5. Le moyen, qui est de pur droit et n'est pas contraire aux conclusions d'appel de la banque, laquelle se bornait à soutenir que la nullité de la stipulation d'intérêts ne pouvait être prononcée en raison de l'absence de mention du taux de période et que l'emprunteur était informé du coût de son crédit, est recevable.

Bien-fondé du moyen
Vu l'article L. 313-4 du code monétaire et financier, dans sa rédaction issue de la loi n° 2010-737 du 1er juillet 2010, et l'article R. 313-1du même code, dans sa rédaction issue du décret n° 2011-135 du 1er février 2011 :

6. En application de ces textes, un prêt professionnel doit mentionner le taux effectif global, qui est un taux annuel, proportionnel au taux de période, lequel, ainsi que la durée de la période, doivent être expressément communiqués à l'emprunteur. Le défaut de communication du taux et de la durée de la période est sanctionné par la déchéance, totale ou partielle, du droit aux intérêts conventionnels.
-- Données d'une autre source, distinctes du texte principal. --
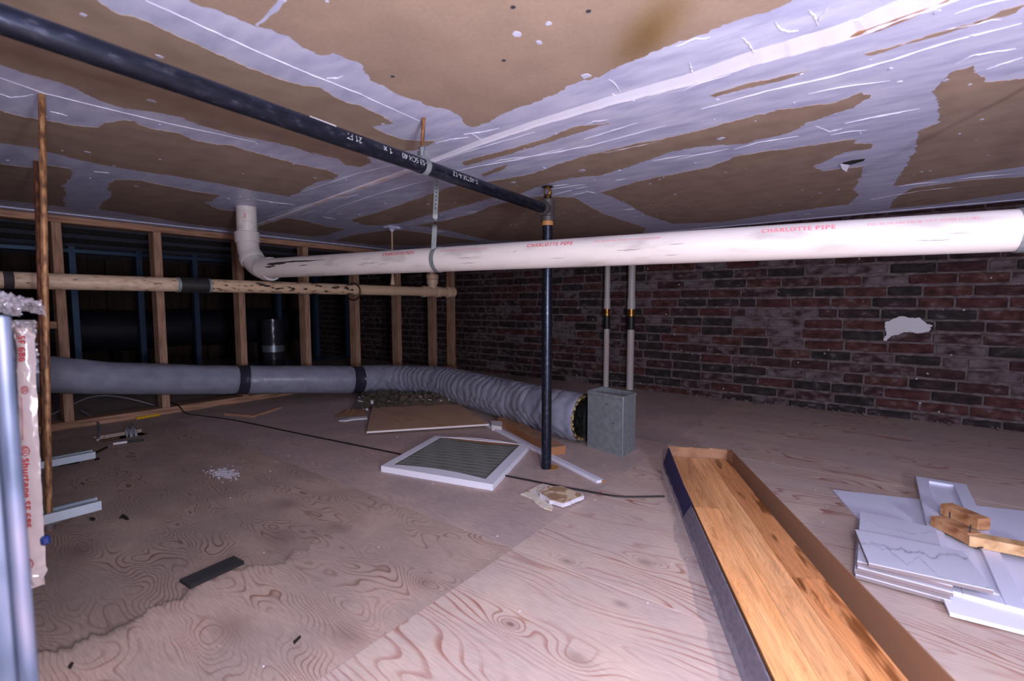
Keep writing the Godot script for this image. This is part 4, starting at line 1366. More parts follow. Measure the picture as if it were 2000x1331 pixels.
func build_beige_drain() -> void:
	var z := -2.34
	var y := 0.75
	var R := 0.029
	var t := thing("waste_pipe", "old beige painted waste pipe with peeling paint, a black coupling and a capped tee", "pipe", Vector3(1.0, y, z))
	for s in [[-1.4, 0.80, M.beige], [0.87, 1.63, M.beige_peel], [1.63, 2.24, M.beige_plain]]:
		var g := Geo.new()
		g.tube([Vector3(s[0], y, z), Vector3(lerpf(s[0], s[1], 0.5), y, z), Vector3(s[1], y, z)], [R], 28)
		obj("pipe_length", g, s[2], t)
	var g := Geo.new()
	g.tube([Vector3(0.782, y, z), Vector3(0.889, y, z)], [R + 0.003], 28)
	obj("rubber_coupling", g, M.rubber, t)
	for x in [0.776, 0.893]:
		g = Geo.new()
		g.tube([Vector3(x - 0.006, y, z), Vector3(x + 0.006, y, z)], [R + 0.0022], 28, true)
		obj("primer_ring", g, M.galv, t)
	g = Geo.new()
	g.tube([Vector3(0.268, y, z), Vector3(0.293, y, z)], [R + 0.0012], 28)
	obj("black_paint_mark", g, M.scuff, t)
	# tee, cleanout and end cap
	g = Geo.new()
	var ax := along(Vector3(2.15, y, z), Vector3(3.0, y, z))
	g.lathe(ax, [Vector2(R, 0), Vector2(R + 0.007, 0.0), Vector2(R + 0.007, 0.03), Vector2(R + 0.003, 0.033), Vector2(R + 0.003, 0.115), Vector2(R + 0.007, 0.118), Vector2(R + 0.007, 0.15), Vector2(R, 0.15)], 28)
	g.lathe(at(Vector3(2.232, y, z)), [Vector2(0.022, 0.0), Vector2(0.030, 0.035), Vector2(0.030, 0.052)], 28)
	obj("tee", g, M.beige_plain, t)
	g = Geo.new()
	g.lathe(at(Vector3(2.232, y + 0.05, z)), [Vector2(0.037, 0), Vector2(0.038, 0.004), Vector2(0.038, 0.028), Vector2(0.035, 0.032), Vector2(0.041, 0.034), Vector2(0.041, 0.058), Vector2(0.038, 0.062), Vector2(0, 0.062)], 10)
	g.box(at(Vector3(2.232, y + 0.124, z), 0.5), Vector3(0.03, 0.026, 0.026), 0.003)
	obj("cleanout_plug", g, M.beige_plain, t)
	g = Geo.new()
	g.lathe(along(Vector3(2.28, y, z), Vector3(3.0, y, z)), [Vector2(R + 0.001, 0), Vector2(R + 0.001, 0.085), Vector2(R + 0.008, 0.088), Vector2(R + 0.008, 0.142), Vector2(R + 0.004, 0.150), Vector2(R - 0.008, 0.154), Vector2(0, 0.154)], 28)
	obj("end_cap", g, M.beige_plain, t)
	settle(t)
	t = thing("clamp_ring", "loose flat metal ring hanging on the beige pipe", "ring", Vector3(1.627, y, z))
	g = Geo.new()
	var pts := []
	for i in 33:
		var a := TAU * i / 32
		pts.append(Vector3(1.627 + 0.012 * cos(a), y - 0.012 + sin(a) * 0.047, z + cos(a) * 0.047))
	g.tube(pts, [0.0045], 8, false)
	obj("ring", g, M.bronze, t)
	settle(t)
	t = thing("rod_hanger", "thin rod with a clevis ring holding the beige pipe from the ceiling", "hanger", Vector3(1.903, y, z))
	g = Geo.new()
	g.tube([Vector3(1.906, CEIL, z), Vector3(1.904, y + 0.075, z)], [0.0055], 12)
	obj("rod", g, M.beige_plain, t)
	g = Geo.new()
	g.box(at(Vector3(1.906, CEIL - 0.006, z)), Vector3(0.085, 0.012, 0.06), 0.004)
	g.lathe(at(Vector3(1.906, CEIL - 0.032, z)), [Vector2(0.006, 0), Vector2(0.022, 0.022), Vector2(0.03, 0.024)], 10)
	obj("ceiling_flange", g, M.mud, t)
	g = Geo.new()
	g.tube([Vector3(1.904, y + 0.085, z), Vector3(1.904, y + 0.06, z), Vector3(1.904, y + 0.035, z)], [0.008, 0.011, 0.016], 10)
	obj("clevis", g, M.beige_plain, t)
	g = Geo.new()
	loop(g, Vector3(1.903, y, z), Vector3.RIGHT, R + 0.0006, 0.010, 0)
	obj("strap_ring", g, M.beige_plain, t)
	settle(t)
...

Une telle sanction ne saurait cependant être appliquée lorsque l'écart entre le taux effectif global mentionné et le taux réel est inférieur à la décimale prescrite par l'article R. 313 -1 susvisé.

7. Pour prononcer la nullité de la clause stipulant l'intérêt conventionnel du prêt litigieux, l'arrêt retient, par motifs propres, que le taux de période n'a pas été communiqué à l'emprunteur et, par motifs adoptés, que l'emprunteur ne démontre pas un écart supérieur à la décimale entre le taux effectif global mentionné dans le prêt et le taux réel.

8. En statuant ainsi, la cour d'appel a violé les textes susvisés.

Portée et conséquences de la cassation

9. Selon l'article 624 du code de procédure civile, la cassation s'étend à l'ensemble des dispositions de la décision cassée se trouvant dans un lien d'indivisibilité ou de dépendance nécessaire.

10. La cassation prononcée entraîne, par voie de conséquence, celle des dispositions de l'arrêt condamnant la banque aux dépens et au paiement des frais exposés et non compris dans les dépens, qui se trouvent avec elle dans un lien de dépendance nécessaire.

11. Il est fait application des articles L. 411-3, alinéa 2, du code de l'organisation judiciaire et 627 du code de procédure civile.

12. L'intérêt d'une bonne administration de la justice justifie, en effet, que la Cour de cassation statue au fond.

13. L'emprunteur ne démontre pas que le taux effectif global mentionné dans le prêt litigieux présente un écart supérieur à la décimale avec le taux réel et le défaut de communication du taux et de la durée de la période est sanctionné par la déchéance, totale ou partielle, du droit aux intérêts conventionnels.

14. La demande d'annulation de la clause stipulant l'intérêt conventionnel sera en conséquence rejetée.

PAR CES MOTIFS, et sans qu'il y ait lieu de statuer sur la seconde branche du moyen, la Cour :
CASSE ET ANNULE, mais seulement en ce qu'il annule la clause stipulant l'intérêt conventionnel du prêt et condamne la société Caisse d'épargne et de prévoyance Normandie à rembourser à la société Bassin Vétillart 2 la somme de 322 406,19 euros, avec intérêts au taux légal à compter du jugement du 28 septembre 2017, et en ce qu'il condamne la société Caisse d'épargne et de prévoyance Normandie aux dépens et au paiement des frais exposés et non compris dans les dépens, l'arrêt rendu le 7 novembre 2019, entre les parties, par la cour d'appel de Rouen ;
Dit n'y avoir lieu à renvoi ;
Rejette la demande d'annulation de la clause stipulant l'intérêt conventionnel du prêt ;

Condamne la société Bassin Vétillart 2 aux dépens, en ce compris ceux exposés devant les juges du fond ; En application de l'article 700 du code de procédure civile, rejette les demandes ; Dit que sur les diligences du procureur général près la Cour de cassation, le présent arrêt sera transmis pour être transcrit en marge ou à la suite de l'arrêt cassé ; Ainsi fait et jugé par la Cour de cassation, première chambre civile, et prononcé par le président en son audience publique du deux juin deux mille vingt et un.